*Material provided*:
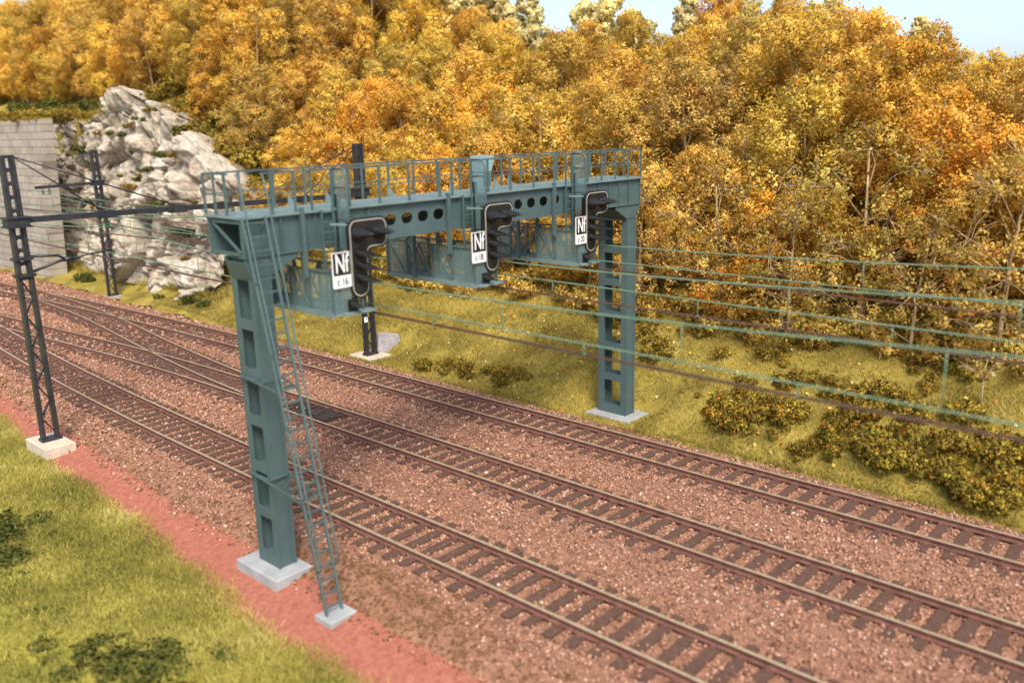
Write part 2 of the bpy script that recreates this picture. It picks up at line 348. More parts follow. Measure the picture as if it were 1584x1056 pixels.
def rail_mb(f, off, y0, y1, step=1.):
    prof = [(-.075, -.175), (.075, -.175), (.075, -.15), (.018, -.125), (.018, -.05), (.046, -.04), (.046, -.006), (.038, 0), (-.038, 0), (-.046, -.006), (-.046, -.04), (-.018, -.05), (-.018, -.125), (-.075, -.15)]
    n = max(2, int((y1-y0)/step)+1); ys = np.linspace(y0, y1, n); mb = MB(); vs = []; k = len(prof)
    for y in ys:
        dx = (f(y+.2)-f(y-.2))/.4; L = math.hypot(dx, 1); nx, ny = 1/L, -dx/L
        for a, z in prof: vs.append((f(y)+nx*(off+a), y+ny*(off+a), z))
    for i in range(n-1):
        for j in range(k):
            j2 = (j+1) % k
            mb.mi = 1 if j in (6, 7, 8) else 0
            b = i*k; mb.f.append((b+j, b+j2, b+k+j2, b+k+j)); mb.m.append(mb.mi); mb.sm.append(False)
    mb.v = vs; mb.f += [tuple(range(k-1, -1, -1)), tuple((n-1)*k+j for j in range(k))]; mb.m += [0, 0]; mb.sm += [False]*2
    return mb
def sleeper_into(mb, x, y, ang, L=2.55, chairs=True):
    w = .265+random.uniform(-.015, .015); L += random.uniform(-.06, .06); R2 = Matrix.Rotation(ang+random.uniform(-.012, .012), 4, 'Z'); T4 = T((x+random.uniform(-.03, .03), y, 0)) @ R2
    z1 = -.172+random.uniform(-.008, .004); b = len(mb.v)
    def bx(x0, x1, y0, y1, z0, z1, c=.012):
        v = [(x0, y0, z0), (x1, y0, z0), (x1, y1, z0), (x0, y1, z0), (x0, y0, z1-c), (x1, y0, z1-c), (x1, y1, z1-c), (x0, y1, z1-c), (x0+c, y0+c, z1), (x1-c, y0+c, z1), (x1-c, y1-c, z1), (x0+c, y1-c, z1)]
        mb.add([T4 @ Vector(p) for p in v], [(0, 1, 5, 4), (1, 2, 6, 5), (2, 3, 7, 6), (3, 0, 4, 7), (4, 5, 9, 8), (5, 6, 10, 9), (6, 7, 11, 10), (7, 4, 8, 11), (8, 9, 10, 11)])
    mb.mi = 0; bx(-L/2, L/2, -w/2, w/2, -.33, z1)
    if chairs:
        mb.mi = 1
        for s in (-1, 1):
            for q in (-1, 1): bx(s*.7525+q*.115-.035, s*.7525+q*.115+.035, -.055, .055, z1-.01, z1+.045)
    mb.mi = 0
def track(name, label, f, y0, y1, sl, cat='railway track', railparts=True, extra=None):
    r = empty(name, (f(max(y0, -10)), max(y0, -10), -.3), label, cat, 'railway tracks')
    for s in (-1, 1): rail_mb(f, s*.7525, y0, y1).build('rail', [M['rail_side'], M['rail_top']], r)
    far = MB()
    for i, y in enumerate(sl):
        ang = -math.atan((f(y+.2)-f(y-.2))/.4); L = 2.55
        if i < 98:
            mb = MB(); sleeper_into(mb, f(y), y, ang, L); mb.build('sleeper', [M['wood'], M['rail_side']], r)
        else: sleeper_into(far, f(y), y, ang, L)
    if far.v: tag(far.build('sleeper', [M['wood'], M['rail_side']], r), kind='stuff')
    return r
SP = .61
track('railway_track', 'nearest railway track, running right under the ladder side of the gantry', t1, -24, 62, np.arange(-16, 52, SP))
tr2 = track('railway_track', 'middle railway track, straight, with the black point motor between its rails', t2, -24, 9.4, np.arange(-18, 9.2, SP))
track('railway_track', 'farthest railway track, running along the foot of the grassy slope', t3, -24, 75, np.arange(-18.5, 62, SP))
track('railway_track', 'turnout leg curving from the middle track towards the nearest track', legA, 9.4, 48, np.arange(9.5, 43, SP))
track('railway_track', 'crossover leg curving from the middle track towards the farthest track', legB, 9.4, 50, np.concatenate([np.arange(15.2, 45, SP)]))
# switch blades and a check rail at the points
pm = empty('point_motor', (5.35, 8.4, -.2), 'black point motor and slide plates lying between the rails of the middle track', 'point motor')
mb = MB()
mb.box(4.9, 5.8, 7.5, 8.2, -.3, -.10); mb.box(5.05, 5.45, 8.25, 8.9, -.3, -.09); mb.box(5.6, 5.95, 8.3, 8.75, -.3, -.11)
mb.build('housing', M['motor'], pm)
mb = MB(); 
for k in range(5): mb.box(4.75, 5.95, 9.0+k*.32, 9.14+k*.32, -.24, -.135+.004*(k % 2))
mb.build('slide_plate', M['motor'], pm)
mb = MB(); mb.bar((4.62, 8.62, -.13), (6.05, 8.62, -.13), .05, .05); mb.bar((5.2, 8.95, -.12), (5.9, 7.4, -.12), .05, .04); mb.build('throw_rod', M['motor'], pm)

# ------------------------------------------------------------------ gantry
G = empty('signal_gantry', (5.5, 0, -.5), 'blue grey steel signal gantry spanning all three tracks, with walkway and ladder', 'signal gantry')
BX0, BX1, BY0, BY1, BZ0, BZ1 = -2.62, 13.95, -.6, .85, 7.74, 8.66
def holes(): return [1.55+.62*k for k in range(4)]+[6.15+.62*k for k in range(6)]
def stad(cx, cz, w, h, n=7): return rrect(cx-w/2, cx+w/2, cz-h/2, cz+h/2, h/2*.98, n)
HX = [1.95+.6*k for k in range(4)]+[7.2+.62*k for k in range(4)]
# the beam: two webs with oval holes, flanges, stiffeners, riveted seams, open braced ends
mb = MB()
for y in (BY0+.02, BY1-.02):
    mb.plate([rect(BX0+.003, BX1-.003, BZ0+.032, BZ1-.032)]+[stad(x, 8.24, .40, .30) for x in HX], .03, T((0, y, 0)) @ XZ)
for x in (-2.12, -1.48, -.62, 1.08, 4.48, 10.62):
    for k in range(12): mb.box(x-.012, x+.012, BY0-.008, BY0+.01, 7.82+k*.068, 7.842+k*.068)
mb.build('web', M['steel'], G)
mb = MB()
for z0, z1 in ((BZ0, BZ0+.03), (BZ1-.03, BZ1)):
    mb.box(BX0, BX1, BY0-.07, BY0+.17, z0, z1); mb.box(BX0, BX1, BY1-.17, BY1+.07, z0, z1)
mb.build('flange', M['steel'], G)
for x in [BX0+.03, -2.05, -1.55, -.55, .35, 1.15, 4.55, 10.05, 10.7, 11.35, 12, 12.6, 13.2, BX1-.03]:
    for y, sg in ((BY0, -1), (BY1, 1)): mb = MB(); mb.box(x-.014, x+.014, *sorted((y-sg*.01, y+sg*.068)), BZ0+.028, BZ1-.028); mb.build('stiffener', M['steel'], G)
for x in (BX0+.05, BX1-.05):
    mb = MB(); mb.bar((x, BY0+.05, BZ1-.08), (x, BY1-.05, BZ1-.08), .05, .08); mb.bar((x, BY0+.05, BZ0+.08), (x, BY1-.05, BZ0+.08), .05, .08)
    mb.bar((x, BY1-.06, BZ1-.08), (x, BY0+.1, BZ0+.09), .05, .05); mb.build('end_frame', M['steel'], G)
mb = MB()
for k in range(10):
    x = BX0+.8+k*1.66; mb.bar((x, BY0+.04, BZ0+.06), (x+.8, BY1-.04, BZ0+.06), .05, .05); mb.bar((x+.8, BY1-.04, BZ0+.06), (x+1.6, BY0+.04, BZ0+.06), .05, .05)
mb.build('cross_bracing', M['steel'], G)
WZ = 8.72
mb = MB(); mb.box(BX0-.03, BX1+.03, BY0-.12, BY1+.12, BZ1+.003, WZ)
for k in range(82): mb.box(BX0+.05+k*.203, BX0+.075+k*.203, BY0-.05, BY1+.05, WZ-.001, WZ+.006)
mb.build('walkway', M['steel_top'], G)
# handrails
RT, RM_ = 9.70, 9.21
def railing(name, pts_posts, path, mids=(RM_,)):
    mb = MB()
    for a, b in zip(path[:-1], path[1:]):
        mb.bar((*a, RT), (*b, RT), .045, .045)
        for m in mids: mb.bar((*a, m), (*b, m), .026, .026)
    for (x, y) in pts_posts: mb.bar((x, y, WZ-.06), (x, y, RT), .05, .05)
    mb.build(name, M['steel'], G)
fy, by = BY0-.08, BY1+.08
railing('handrail', [(x, fy) for x in (-1.75, -1.1, -.62, .55, 1.55, 2.6, 3.75, 4.25, 5.75, 6.75, 7.85, 8.9, 9.5, 10.7, 11.5, 12.3, 13.1, 13.92)], [(-1.95, fy), (13.95, fy)])
railing('handrail', [(x, by) for x in np.linspace(-2.6, 13.92, 18)], [(-2.6, by), (13.95, by)])
railing('handrail', [(-2.6, y) for y in (-.05, .45)], [(-2.6, by), (-2.6, -.2)])
railing('handrail', [(13.93, .1)], [(13.93, by), (13.93, fy)])
mb = MB()
for x in (-.3, .9, 3.1, 5.6, 7.6, 8.3):
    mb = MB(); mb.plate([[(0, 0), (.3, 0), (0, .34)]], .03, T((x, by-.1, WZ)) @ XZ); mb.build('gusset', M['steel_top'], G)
# posts: hollow box columns with rectangular windows
def gpost(x0, x1, y0, y1, ztop):
    mb = MB(); wins = []
    for k in range(6):
        zc = .43+1.25*k; wins.append(rrect(-.31*(y1-y0), .31*(y1-y0), zc-.49, min(zc+.49, ztop-.22), .03, 2))
    yc = (y0+y1)/2
    for x in (x0+.02, x1-.02): mb.plate([rect(y0+.03-yc, y1-.03-yc, -.42, ztop)]+wins, .035, T((x, yc, 0)) @ YZ)
    for y, s in ((y0, 1), (y1, -1)):
        a, b = sorted((y, y+s*.03)); mb.box(x0+.006, x1-.006, a, b, -.42, ztop)
        a, b = sorted((y-s*.025, y-s*.001)); mb.box(x1-.06, x1+.035, a, b, -.42, ztop); mb.box(x0-.012, x0+.05, a, b, -.42, ztop)
    for k in range(7):
        z = -.2+1.25*k; mb.box(x0+.045, x1-.045, y0+.04, y1-.04, z-.015, z+.015) if z < ztop-.3 else None
    mb.build('post', M['steel'], G)
    mb = MB()       # shaped brackets under the beam
    for y in (y0-.012, y1+.012):
        xa = max(x0-.75, BX0+.02); xb = min(x1+.85, BX1-.02)
        mb.plate([[(xa, BZ0-.003), (xa, BZ0-.10), (x0-.03, BZ0-.50), (x1+.03, BZ0-.50), (xb, BZ0-.10), (xb, BZ0-.003)]], .024, T((0, y, 0)) @ XZ)
    for xa, xc in ((max(x0-.75, BX0+.02), x0), (min(x1+.85, BX1-.02), x1)):
        mb.bar((xc, (y0+y1)/2, BZ0-.5), (xa, (y0+y1)/2, BZ0-.11), .02, 1.28, up=(0, 1, 0)) if False else None
        sg = 1 if xc > xa else -1
        v = [(xc-sg*.02, y0, BZ0-.52), (xc-sg*.02, y1, BZ0-.52), (xa, y1, BZ0-.12), (xa, y0, BZ0-.12)]
        w = [(a, b, c+.024) for a, b, c in v]; mb.add(v+w, [(0, 1, 2, 3), (7, 6, 5, 4), (0, 4, 5, 1), (1, 5, 6, 2), (2, 6, 7, 3), (3, 7, 4, 0)])
    mb.box(x0-.1, x1+.1, y0-.05, y1+.05, BZ0-.03, BZ0-.004)
    mb.build('bracket', M['steel'], G)
gpost(-2.44, -1.95, -.6, .28, BZ0-.03)
gpost(13.17, 13.72, -.6, .66, BZ0-.03)
def plinth(x0, x1, y0, y1, z0, z1, m, parent, c=.03):
    mb = MB(); v = [(x0, y0, z0), (x1, y0, z0), (x1, y1, z0), (x0, y1, z0), (x0, y0, z1-c), (x1, y0, z1-c), (x1, y1, z1-c), (x0, y1, z1-c), (x0+c, y0+c, z1), (x1-c, y0+c, z1), (x1-c, y1-c, z1), (x0+c, y1-c, z1)]
    mb.add(v, [(3, 2, 1, 0), (0, 1, 5, 4), (1, 2, 6, 5), (2, 3, 7, 6), (3, 0, 4, 7), (4, 5, 9, 8), (5, 6, 10, 9), (6, 7, 11, 10), (7, 4, 8, 11), (8, 9, 10, 11)])
    return mb.build('concrete_base', m, parent)
plinth(-2.86, -1.74, -1.08, .80, -.85, -.42, M['concrete'], G)
plinth(12.7, 14.1, -1.08, 1.0, -.8, -.42, M['concrete'], G)
plinth(-3.0, -2.22, -3.55, -2.92, -.8, -.56, M['concrete'], G)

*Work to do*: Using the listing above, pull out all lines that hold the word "walkway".

*Exercise result*:
G = empty('signal_gantry', (5.5, 0, -.5), 'blue grey steel signal gantry spanning all three tracks, with walkway and ladder', 'signal gantry')
mb.build('walkway', M['steel_top'], G)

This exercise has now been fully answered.